The Houston Apartment

It has been said that anytime you have more than three of something within a theme gathered together, the synergy of these items constitutes a ‘collection’. The internet, o this mighty internet, is making me second guess this definition.

All because of Houston.

You might have seen pictures of what has been dubbed ‘The World’s Worst Apartment’ floating around the internet in some form or another, detached from their origins at the Houston Imports forums. If you haven’t bore witness, I invite you to take a deep breath, ask yourself some serious questions about your life and click here. Before you do, let me warn you that no matter how repulsive you think that this apartment might be, it’s worse, and I take no responsibility for any ill health effects that viewing these images might cause. Seriously.

You’ll see that the apartment in question is strewn with garbage at least a half-foot thick in every direction, and on every surface. And by surface, I mean ‘naturally occurring countertops and tables’ as well as ’surfaces created by compacted garbage’. Garbage upon garbage, ad infinitum, in a modern Tower of Babel – just with more cigarettes. Hilariously, the images also contain an ironing board and a spray bottle of Resolve, like cocktail umbrellas in a hurricane, as if they’d make any difference at all.

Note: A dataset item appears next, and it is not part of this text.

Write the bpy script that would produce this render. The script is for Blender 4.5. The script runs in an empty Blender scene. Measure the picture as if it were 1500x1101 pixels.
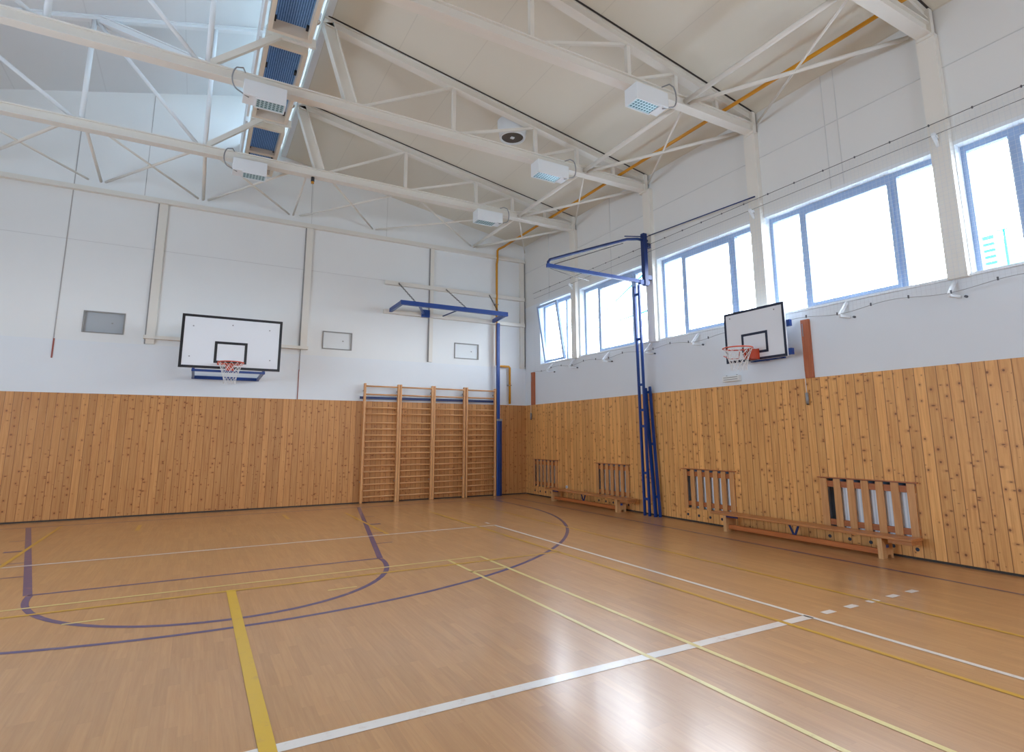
import bpy, bmesh, math, random
from mathutils import Vector, Matrix
random.seed(7)
scn = bpy.context.scene
COL = scn.collection

# ------------------------------------------------------------------ materials
def lin(r, g, b):
    f = lambda c: (c / 255 / 12.92) if c <= 10 else ((c / 255 + .055) / 1.055) ** 2.4
    return (f(r), f(g), f(b), 1)

class N:
    def __init__(s, name):
        s.m = bpy.data.materials.new(name); s.m.use_nodes = True
        s.t = s.m.node_tree; s.b = s.t.nodes['Principled BSDF']; s.out = s.t.nodes['Material Output']
    def n(s, typ, **kw):
        d = s.t.nodes.new(typ)
        for k, v in kw.items(): setattr(d, k, v)
        return d
    def l(s, a, b): s.t.links.new(a, b)
    def val(s, sock, v):
        if hasattr(v, 'is_output'): s.l(v, sock)
        else: sock.default_value = v
    def math(s, op, a, b=0.0, c=0.0, clamp=False):
        d = s.n('ShaderNodeMath', operation=op); d.use_clamp = clamp
        s.val(d.inputs[0], a); s.val(d.inputs[1], b); s.val(d.inputs[2], c)
        return d.outputs[0]
    def mix(s, f, a, b, mode='MIX'):
        d = s.n('ShaderNodeMix', data_type='RGBA', blend_type=mode)
        s.val(d.inputs[0], f); s.val(d.inputs[6], a); s.val(d.inputs[7], b)
        return d.outputs[2]
    def xyz(s):
        tc = s.n('ShaderNodeTexCoord'); sp = s.n('ShaderNodeSeparateXYZ'); s.l(tc.outputs['Object'], sp.inputs[0])
        return sp.outputs[0], sp.outputs[1], sp.outputs[2], tc.outputs['Object']
    def comb(s, x, y, z):
        d = s.n('ShaderNodeCombineXYZ'); s.val(d.inputs[0], x); s.val(d.inputs[1], y); s.val(d.inputs[2], z); return d.outputs[0]
    def noise(s, vec, scale, detail=3, rough=.5, dist=0):
        d = s.n('ShaderNodeTexNoise'); s.l(vec, d.inputs['Vector'])
        d.inputs['Scale'].default_value = scale; d.inputs['Detail'].default_value = detail
        d.inputs['Roughness'].default_value = rough; d.inputs['Distortion'].default_value = dist
        return d.outputs['Fac']
    def ramp(s, f, *stops):
        d = s.n('ShaderNodeValToRGB'); e = d.color_ramp.elements
        while len(e) > 1: e.remove(e[-1])
        e[0].position, e[0].color = stops[0]
        for p, c in stops[1:]:
            k = e.new(p); k.color = c
        s.l(f, d.inputs[0]); return d.outputs[0]
    def smooth(s, x, lo, hi):
        d = s.n('ShaderNodeMapRange', interpolation_type='SMOOTHSTEP')
        s.val(d.inputs[0], x); d.inputs[1].default_value = lo; d.inputs[2].default_value = hi
        return d.outputs[0]
    def bump(s, h, strength=.3, dist=.01):
        d = s.n('ShaderNodeBump'); d.inputs['Strength'].default_value = strength; d.inputs['Distance'].default_value = dist
        s.l(h, d.inputs['Height']); s.l(d.outputs[0], s.b.inputs['Normal'])

def paint(name, col, rough=.5, var=.06, metal=0, scale=3):
    k = N(name); x, y, z, v = k.xyz()
    f = k.noise(v, scale, 4, .6)
    c2 = tuple(c * (1 - var) for c in col[:3]) + (1,)
    k.l(k.mix(f, col, c2), k.b.inputs['Base Color'])
    k.b.inputs['Roughness'].default_value = rough; k.b.inputs['Metallic'].default_value = metal
    return k.m

def panel_wood(name, axis, gain=1.0):
    k = N(name); X = k.xyz(); u, z = X[axis], X[2]
    s = k.math('DIVIDE', u, .13); idx = k.math('FLOOR', s); fr = k.math('FRACT', s)
    wn = k.n('ShaderNodeTexWhiteNoise', noise_dimensions='1D'); k.l(idx, wn.inputs['W']); r = wn.outputs['Value']
    zo = k.math('ADD', z, k.math('MULTIPLY', r, 37.0))
    g = k.noise(k.comb(k.math('MULTIPLY', u, 38), k.math('MULTIPLY', zo, 1.6), r), 1, 4, .6, .6)
    big = k.noise(k.comb(k.math('MULTIPLY', idx, 3.3), k.math('MULTIPLY', zo, .7), 0.0), 1, 2)
    base = k.ramp(g, (.25, lin(188, 128, 72)), (.5, lin(210, 152, 91)), (.75, lin(224, 169, 107)))
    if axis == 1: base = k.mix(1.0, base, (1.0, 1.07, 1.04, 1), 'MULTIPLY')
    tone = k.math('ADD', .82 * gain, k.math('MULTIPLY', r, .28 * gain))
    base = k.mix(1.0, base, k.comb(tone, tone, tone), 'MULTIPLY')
    base = k.mix(k.math('MULTIPLY', big, .35), base, lin(178, 118, 72))
    def knots(du, dz, thr, seed):
        vo = k.n('ShaderNodeTexVoronoi', voronoi_dimensions='2D')
        k.l(k.comb(k.math('MULTIPLY', u, du), k.math('ADD', k.math('MULTIPLY', zo, dz), seed), 0.0), vo.inputs['Vector'])
        vo.inputs['Scale'].default_value = 1
        sep = k.n('ShaderNodeSeparateColor'); k.l(vo.outputs['Color'], sep.inputs[0])
        size = k.math('MULTIPLY', k.math('MAXIMUM', k.math('SUBTRACT', sep.outputs[0], .3), 0.0), thr)
        d = k.math('DIVIDE', vo.outputs['Distance'], k.math('ADD', size, .004))
        core = k.math('SUBTRACT', 1.0, k.smooth(d, .5, 1.1))
        halo = k.math('SUBTRACT', 1.0, k.smooth(d, .9, 3.2))
        return core, halo
    c1, h1 = knots(6.5, 6.0, .17, 0.0); c2, h2 = knots(3.2, 7.5, .13, 5.3)
    halo = k.math('MAXIMUM', h1, h2); core = k.math('MAXIMUM', c1, c2)
    base = k.mix(k.math('MULTIPLY', halo, .35), base, lin(170, 104, 58))
    base = k.mix(k.math('MULTIPLY', core, .8), base, lin(104, 56, 30))
    edge = k.math('MULTIPLY', k.smooth(fr, .0, .07), k.math('SUBTRACT', 1.0, k.smooth(fr, .95, 1.0)))
    base = k.mix(k.math('SUBTRACT', 1.0, edge), base, lin(128, 78, 42))
    k.l(base, k.b.inputs['Base Color']); k.b.inputs['Roughness'].default_value = .42
    k.b.inputs['Specular IOR Level'].default_value = .35
    k.bump(edge, .25, .006)
    return k.m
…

What struck me, however, was that this garbage has a very real theme. Was this poor soul a fast food cup fetishist? Did she have a deep, psychological need to retain every cup that she’d ever drank from? And why did she retain a small Pompeii’s worth of cigarettes and ash? And, most importantly, since she has so many Whataburger cups, can these sensibly be classified as a collection?

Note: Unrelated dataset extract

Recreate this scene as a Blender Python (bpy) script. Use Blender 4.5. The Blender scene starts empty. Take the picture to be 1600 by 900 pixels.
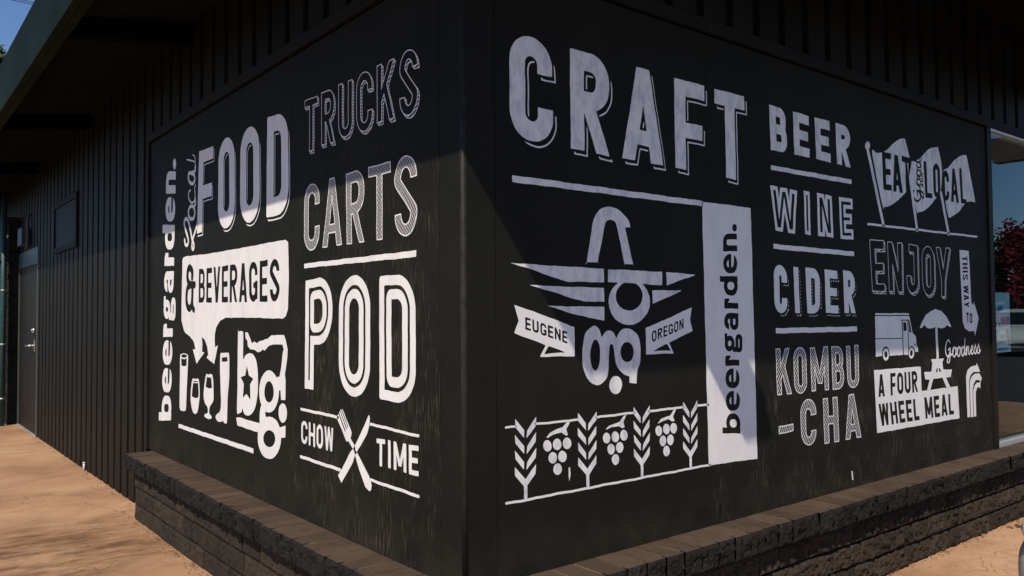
import bpy, bmesh, math, random
import numpy as np
from mathutils import Vector, Matrix, noise
from mathutils.geometry import delaunay_2d_cdt

random.seed(7)
rng = np.random.default_rng(11)
scene = bpy.context.scene
COL = scene.collection

# ------------------------------------------------------------------ camera
cam_d = bpy.data.cameras.new('camera')
cam = bpy.data.objects.new('camera', cam_d)
COL.objects.link(cam)
cam_d.sensor_width = 36.0
cam_d.lens = 36.0 * 1262.798 / 1600.0
cam_d.clip_start = 0.05
cam_d.clip_end = 2000.0
FW = Vector((0.62503698, 0.77991286, 0.03262985))
RT = Vector((0.78046696, -0.62514562, -0.00801735))
UP = Vector((-0.01414558, -0.03047766, 0.99943535))
CP = Vector((-1.59541655, -2.25779801, 1.387))
cam.matrix_world = Matrix(((RT.x, UP.x, -FW.x, CP.x), (RT.y, UP.y, -FW.y, CP.y), (RT.z, UP.z, -FW.z, CP.z), (0, 0, 0, 1)))
scene.camera = cam

# ------------------------------------------------------------------ sky, sun, exposure
SUN = Vector((1.0, 0.625, -1.36)).normalized()          # direction the sunlight travels
world = bpy.data.worlds.new('World')
scene.world = world
world.use_nodes = True
wn, wl = world.node_tree.nodes, world.node_tree.links
wn.clear()
w_out = wn.new('ShaderNodeOutputWorld')
w_bg = wn.new('ShaderNodeBackground')
w_sky = wn.new('ShaderNodeTexSky')
w_sky.sky_type = 'NISHITA'
w_sky.sun_disc = False
w_sky.sun_elevation = math.asin(-SUN.z)
w_sky.sun_rotation = math.atan2(-SUN.x, -SUN.y)
w_sky.air_density = 0.85
w_sky.dust_density = 0.0
w_sky.ozone_density = 7.0
w_bg.inputs['Strength'].default_value = 0.115
wl.new(w_sky.outputs[0], w_bg.inputs[0])
wl.new(w_bg.outputs[0], w_out.inputs[0])
sun_d = bpy.data.lights.new('sun', 'SUN')
sun_d.energy = 4.3
sun_d.angle = math.radians(0.55)
sun_d.color = (1.0, 0.88, 0.72)
sun = bpy.data.objects.new('sun', sun_d)
COL.objects.link(sun)
sun.rotation_euler = SUN.to_track_quat('-Z', 'Y').to_euler()
scene.view_settings.view_transform = 'Standard'
scene.view_settings.look = 'None'
scene.view_settings.gamma = 1.0
scene.view_settings.exposure = 0.07
scene.render.engine = 'CYCLES'

# ------------------------------------------------------------------ materials
def nodes_of(name):
    m = bpy.data.materials.new(name)
    m.use_nodes = True
    nt = m.node_tree
    return m, nt, nt.nodes['Principled BSDF']

def N(nt, kind, **kw):
    n = nt.nodes.new(kind)
    for k, v in kw.items():
        setattr(n, k, v)
    return n

def coords(nt, scale=(1, 1, 1), rot=(0, 0, 0)):
    tc = N(nt, 'ShaderNodeTexCoord')
    mp = N(nt, 'ShaderNodeMapping')
    mp.inputs['Scale'].default_value = scale
    mp.inputs['Rotation'].default_value = rot
    nt.links.new(tc.outputs['Object'], mp.inputs['Vector'])
    return mp.outputs[0]

def noise_tex(nt, vec, scale, detail=4, rough=0.55):
    n = N(nt, 'ShaderNodeTexNoise')
    n.inputs['Scale'].default_value = scale
    n.inputs['Detail'].default_value = detail
    n.inputs['Roughness'].default_value = rough
    nt.links.new(vec, n.inputs['Vector'])
    return n.outputs['Fac']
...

For my own sanity, I’d like to say ‘NO!’, but I can’t really convince myself. I’m not sure if collections can occur accidentally, or if they can exist without intent, but that’s not for me to decide.

The occupant of this apartment almost certainly suffers from disposophobia, which is a DSM recognized mental illness. The illness has a small collection of definitions, but the one that I find most important to collectors like myself would be that the hoarder’s ‘living spaces are cluttered enough to prevent activities for which those spaces were designed’. The definition of the illness goes on to describe an attachment to possessions that are apparently worthless, but I’m hesitant to place my ideas of value into anyone else’s set of values. My Batman action figure might be someone else’s vintage bathrobe, or another person’s 1932 beer can.

One very common misperception which is perpetuated in most discussions about ‘collecting’ is that a collection has to have significant monetary value in order to be worthwhile. While I haven’t really found a collection to be as emotionally fulfilling as, say, a loving relationship with a dark-haired girl who likes Portishead as much as I do, I can’t really place a value on the inspiration that an occasional dollar store dinosaur might bring me – but I don’t need to sleep on a bed of them because the closet and floor are already full of Stormtroopers. Plus, explaining Dimetrodon impressions on your cheek to your employer isn’t as simple as it sounds.

Still, I have a small armchair that’s currently stacked with Star Trek action figures, so I haven’t used the chair in about a year, so the DSM definition of disposophobia rattles me, just a little bit. All of my other living spaces are relatively inhabitable – I swear. I’m free of food wrappers and ashes and clothes that don’t fit, so I think I’m doing pretty okay. Of course, with the winter coming and the return of Heroes to TV, I have every intention on cleaning off that chair, making myself a cup of cocoa every Monday evening, and curling up in its ugly, itchy, plaid warmth. If I don’t manage to do this, that’s when I’ll call in the experts.

But they’d better not touch my damned Batmen.